A less than representative nominating committee can still be made to serve Hong Kong
Peter Gordon believes the restrictive nomination process can, with some safeguards, deliver an acceptable slate of chief executive candidates
While it is still not certain that a substantive discussion will take place between the government and students on Hong Kong's electoral future, the outlines of that discussion, should it take place, have just become clearer.
The key term is the "broadly representative" modifier to "nomination committee". If it were generally believed the committee were to be "broadly representative" - in the dictionary sense at any rate - then the protests are unlikely to have taken place.
Many in the community evidently do not believe the committee will be either structurally or philosophically "broadly representative", reservations which had considerable prima facie validity and which have only been reinforced by Chief Executive Leung Chun-ying's pronouncement that the explicit purpose of the structure is to the impede the political aspirations of the less well-off majority.
The palpable ironies notwithstanding, this does clarify what the issues are: chief executive nominations are being restricted not so much for constitutional reasons as political ones. Whether or not this comes as a surprise, politics at least has the virtue of being subject to pragmatic compromise; statements from Leung and Chief Secretary Carrie Lam Cheng Yuet-ngor have intimated as much.

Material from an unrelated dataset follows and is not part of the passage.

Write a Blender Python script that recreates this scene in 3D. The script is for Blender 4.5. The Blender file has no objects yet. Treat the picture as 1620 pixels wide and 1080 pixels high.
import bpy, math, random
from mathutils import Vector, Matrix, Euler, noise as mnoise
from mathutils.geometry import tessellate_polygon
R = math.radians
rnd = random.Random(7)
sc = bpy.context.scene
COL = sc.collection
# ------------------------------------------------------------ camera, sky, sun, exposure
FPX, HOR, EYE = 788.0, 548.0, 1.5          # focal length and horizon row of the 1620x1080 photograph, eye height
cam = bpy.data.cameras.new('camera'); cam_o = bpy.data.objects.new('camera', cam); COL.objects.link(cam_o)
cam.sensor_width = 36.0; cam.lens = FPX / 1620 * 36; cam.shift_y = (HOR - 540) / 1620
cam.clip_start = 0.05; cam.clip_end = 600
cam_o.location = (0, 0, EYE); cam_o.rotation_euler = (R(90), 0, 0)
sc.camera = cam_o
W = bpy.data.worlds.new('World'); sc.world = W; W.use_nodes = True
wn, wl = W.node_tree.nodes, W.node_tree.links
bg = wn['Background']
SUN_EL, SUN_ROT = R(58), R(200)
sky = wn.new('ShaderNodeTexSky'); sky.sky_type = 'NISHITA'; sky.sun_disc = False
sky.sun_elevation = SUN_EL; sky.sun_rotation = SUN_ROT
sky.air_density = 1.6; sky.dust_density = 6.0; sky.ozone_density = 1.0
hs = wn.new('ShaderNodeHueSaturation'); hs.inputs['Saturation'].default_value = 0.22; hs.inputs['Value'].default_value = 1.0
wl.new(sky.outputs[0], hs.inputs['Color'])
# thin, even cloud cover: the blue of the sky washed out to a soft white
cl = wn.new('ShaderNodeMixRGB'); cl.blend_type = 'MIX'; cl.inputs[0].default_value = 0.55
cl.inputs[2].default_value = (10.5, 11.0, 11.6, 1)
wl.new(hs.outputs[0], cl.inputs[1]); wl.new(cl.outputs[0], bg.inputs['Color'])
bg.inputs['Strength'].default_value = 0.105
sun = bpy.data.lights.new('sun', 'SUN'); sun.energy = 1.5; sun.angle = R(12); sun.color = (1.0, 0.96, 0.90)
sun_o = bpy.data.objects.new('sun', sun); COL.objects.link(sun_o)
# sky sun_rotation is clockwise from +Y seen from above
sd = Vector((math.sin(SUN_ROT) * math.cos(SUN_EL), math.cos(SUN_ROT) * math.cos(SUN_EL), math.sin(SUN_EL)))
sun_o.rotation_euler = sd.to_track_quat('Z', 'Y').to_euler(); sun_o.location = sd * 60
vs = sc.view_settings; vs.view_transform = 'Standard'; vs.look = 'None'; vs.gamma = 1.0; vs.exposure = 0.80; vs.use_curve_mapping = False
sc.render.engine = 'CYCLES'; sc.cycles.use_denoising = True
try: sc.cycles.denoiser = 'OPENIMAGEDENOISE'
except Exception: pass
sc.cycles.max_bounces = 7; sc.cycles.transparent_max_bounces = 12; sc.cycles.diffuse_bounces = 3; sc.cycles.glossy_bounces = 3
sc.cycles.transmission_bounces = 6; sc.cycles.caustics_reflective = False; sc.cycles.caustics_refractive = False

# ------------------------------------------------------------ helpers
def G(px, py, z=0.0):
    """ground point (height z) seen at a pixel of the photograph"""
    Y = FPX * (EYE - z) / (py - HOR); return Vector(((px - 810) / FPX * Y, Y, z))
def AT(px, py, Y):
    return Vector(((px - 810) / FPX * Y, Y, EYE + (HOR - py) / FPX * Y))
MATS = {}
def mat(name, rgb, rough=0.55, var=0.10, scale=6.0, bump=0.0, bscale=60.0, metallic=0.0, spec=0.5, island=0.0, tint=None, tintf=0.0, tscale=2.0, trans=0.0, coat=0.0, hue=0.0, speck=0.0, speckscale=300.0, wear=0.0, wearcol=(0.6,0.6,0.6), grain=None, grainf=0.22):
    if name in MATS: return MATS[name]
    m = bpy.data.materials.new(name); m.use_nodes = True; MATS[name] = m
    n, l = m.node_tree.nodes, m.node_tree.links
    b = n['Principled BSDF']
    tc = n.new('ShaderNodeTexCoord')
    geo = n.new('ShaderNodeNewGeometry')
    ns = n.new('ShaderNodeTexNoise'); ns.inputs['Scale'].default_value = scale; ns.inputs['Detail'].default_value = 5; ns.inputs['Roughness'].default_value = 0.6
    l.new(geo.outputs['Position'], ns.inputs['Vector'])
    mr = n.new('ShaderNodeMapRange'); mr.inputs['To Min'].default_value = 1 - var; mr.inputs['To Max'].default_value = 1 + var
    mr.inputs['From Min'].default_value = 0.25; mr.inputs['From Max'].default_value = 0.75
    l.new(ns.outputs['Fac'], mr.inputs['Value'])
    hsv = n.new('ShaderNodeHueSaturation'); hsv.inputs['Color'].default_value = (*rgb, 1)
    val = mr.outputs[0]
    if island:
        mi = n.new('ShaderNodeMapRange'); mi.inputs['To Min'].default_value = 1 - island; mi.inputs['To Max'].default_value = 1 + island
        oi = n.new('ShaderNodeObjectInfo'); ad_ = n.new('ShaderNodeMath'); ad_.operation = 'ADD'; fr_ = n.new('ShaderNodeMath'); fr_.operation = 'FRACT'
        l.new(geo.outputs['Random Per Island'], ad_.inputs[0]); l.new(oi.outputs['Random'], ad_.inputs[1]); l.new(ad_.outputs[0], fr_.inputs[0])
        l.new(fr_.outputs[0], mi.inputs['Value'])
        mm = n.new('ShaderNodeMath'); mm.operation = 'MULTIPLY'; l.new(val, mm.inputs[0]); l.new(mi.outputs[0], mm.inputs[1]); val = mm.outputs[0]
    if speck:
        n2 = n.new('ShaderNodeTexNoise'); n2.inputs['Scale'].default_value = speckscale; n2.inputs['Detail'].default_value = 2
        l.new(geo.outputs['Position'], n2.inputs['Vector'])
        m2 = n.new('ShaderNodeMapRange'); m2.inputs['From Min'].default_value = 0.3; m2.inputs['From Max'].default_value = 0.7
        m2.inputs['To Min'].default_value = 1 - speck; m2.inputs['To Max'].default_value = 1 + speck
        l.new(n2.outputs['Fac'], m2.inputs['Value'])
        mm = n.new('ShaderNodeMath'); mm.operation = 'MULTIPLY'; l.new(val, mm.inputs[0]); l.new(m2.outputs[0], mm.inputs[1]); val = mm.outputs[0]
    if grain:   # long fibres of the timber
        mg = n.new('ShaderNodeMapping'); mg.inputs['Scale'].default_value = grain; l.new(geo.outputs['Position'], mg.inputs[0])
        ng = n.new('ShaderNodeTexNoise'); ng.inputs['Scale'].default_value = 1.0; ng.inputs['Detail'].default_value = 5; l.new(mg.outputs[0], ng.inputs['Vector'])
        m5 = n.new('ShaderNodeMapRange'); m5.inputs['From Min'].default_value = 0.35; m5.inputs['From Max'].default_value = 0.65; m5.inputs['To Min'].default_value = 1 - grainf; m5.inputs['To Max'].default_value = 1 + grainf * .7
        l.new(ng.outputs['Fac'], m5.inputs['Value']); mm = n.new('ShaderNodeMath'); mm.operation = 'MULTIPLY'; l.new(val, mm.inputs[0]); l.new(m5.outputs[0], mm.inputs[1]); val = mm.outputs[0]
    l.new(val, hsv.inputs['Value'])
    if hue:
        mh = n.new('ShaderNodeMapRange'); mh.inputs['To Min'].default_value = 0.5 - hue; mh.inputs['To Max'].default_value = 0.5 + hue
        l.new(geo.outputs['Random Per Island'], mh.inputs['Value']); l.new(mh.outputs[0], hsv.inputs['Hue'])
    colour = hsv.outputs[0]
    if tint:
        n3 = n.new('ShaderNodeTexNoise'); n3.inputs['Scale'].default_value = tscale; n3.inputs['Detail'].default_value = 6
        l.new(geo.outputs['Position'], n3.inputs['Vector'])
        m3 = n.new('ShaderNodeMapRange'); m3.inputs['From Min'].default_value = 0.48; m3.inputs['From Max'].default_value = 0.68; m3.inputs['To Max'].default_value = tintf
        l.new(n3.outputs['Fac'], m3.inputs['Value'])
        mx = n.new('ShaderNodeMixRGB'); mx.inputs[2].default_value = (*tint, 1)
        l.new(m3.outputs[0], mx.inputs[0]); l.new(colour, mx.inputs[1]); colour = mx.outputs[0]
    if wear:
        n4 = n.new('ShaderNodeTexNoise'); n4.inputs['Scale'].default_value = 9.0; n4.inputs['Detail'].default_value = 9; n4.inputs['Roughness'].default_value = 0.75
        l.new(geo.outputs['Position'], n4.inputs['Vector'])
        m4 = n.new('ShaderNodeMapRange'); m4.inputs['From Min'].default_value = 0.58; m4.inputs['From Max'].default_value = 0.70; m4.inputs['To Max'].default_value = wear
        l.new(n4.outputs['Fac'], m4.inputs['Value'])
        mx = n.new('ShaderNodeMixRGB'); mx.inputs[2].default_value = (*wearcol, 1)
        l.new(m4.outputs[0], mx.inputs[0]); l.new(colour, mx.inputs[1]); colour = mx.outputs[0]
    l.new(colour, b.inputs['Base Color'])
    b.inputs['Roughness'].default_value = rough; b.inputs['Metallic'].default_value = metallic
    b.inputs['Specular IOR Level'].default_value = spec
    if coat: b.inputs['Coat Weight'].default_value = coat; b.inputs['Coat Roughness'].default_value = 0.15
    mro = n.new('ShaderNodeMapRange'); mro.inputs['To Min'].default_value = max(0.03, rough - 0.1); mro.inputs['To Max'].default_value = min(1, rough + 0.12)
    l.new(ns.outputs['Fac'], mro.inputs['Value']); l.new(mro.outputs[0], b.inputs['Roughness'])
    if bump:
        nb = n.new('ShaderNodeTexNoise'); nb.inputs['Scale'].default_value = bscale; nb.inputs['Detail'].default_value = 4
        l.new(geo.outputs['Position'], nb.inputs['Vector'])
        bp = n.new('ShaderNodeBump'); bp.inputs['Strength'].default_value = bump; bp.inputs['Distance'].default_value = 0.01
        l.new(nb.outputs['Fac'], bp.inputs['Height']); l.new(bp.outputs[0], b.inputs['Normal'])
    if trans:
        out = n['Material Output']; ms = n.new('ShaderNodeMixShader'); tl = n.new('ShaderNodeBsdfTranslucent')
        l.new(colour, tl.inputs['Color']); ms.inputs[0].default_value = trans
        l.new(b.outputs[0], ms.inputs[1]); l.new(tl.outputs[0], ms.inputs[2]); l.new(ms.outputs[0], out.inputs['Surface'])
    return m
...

So let's ask what one might want the result of a nomination process, however arranged, to be. Two, maybe three candidates: more might result in a chief executive without a mandate; run-offs or complicated preference voting will not necessarily yield the "right" result. Assuming the people to be on the whole centrist, these ideal three would presumably include one somewhat right of centre, one somewhat left of centre and, if at all, one something else. The inclusion of a grass-roots candidate, for example, might not be the unalloyed benefit it might at first appear: it would probably split the left-of-centre vote.
Could a nomination committee deliver a "broadly acceptable" slate of candidates? Possibly. Leung is of course correct that "broadly" is not synonymous with "numerically". But the phrase presumably implies ensuring the committee is, in effect, more representative rather than less.
The committee's operation is at least as important as its composition. Since at least some members would be sympathetic to the protesters, safeguards can be established to prevent someone truly objectionable to any one side making it to the ballot. If the committee's brief, for example, were to produce a "broadly acceptable slate" as a unit, it would change the terms of discussion and require horse-trading and compromise. This will be messy, but politics is.
So, "broadly representative" can, to some extent, be objectively measured. The results of this process are also subject to further approvals, not least by the people, who always have the option to vote for "none of the above", denying the winner a mandate.
Although the nominal objective of the exercise is to elect a chief executive through universal suffrage, surely the nomination committee's success or failure will be judged on whether a leader elected in this way can actually govern. Regardless of the actual arrangements, it will be the electorate that - numerically - decides that.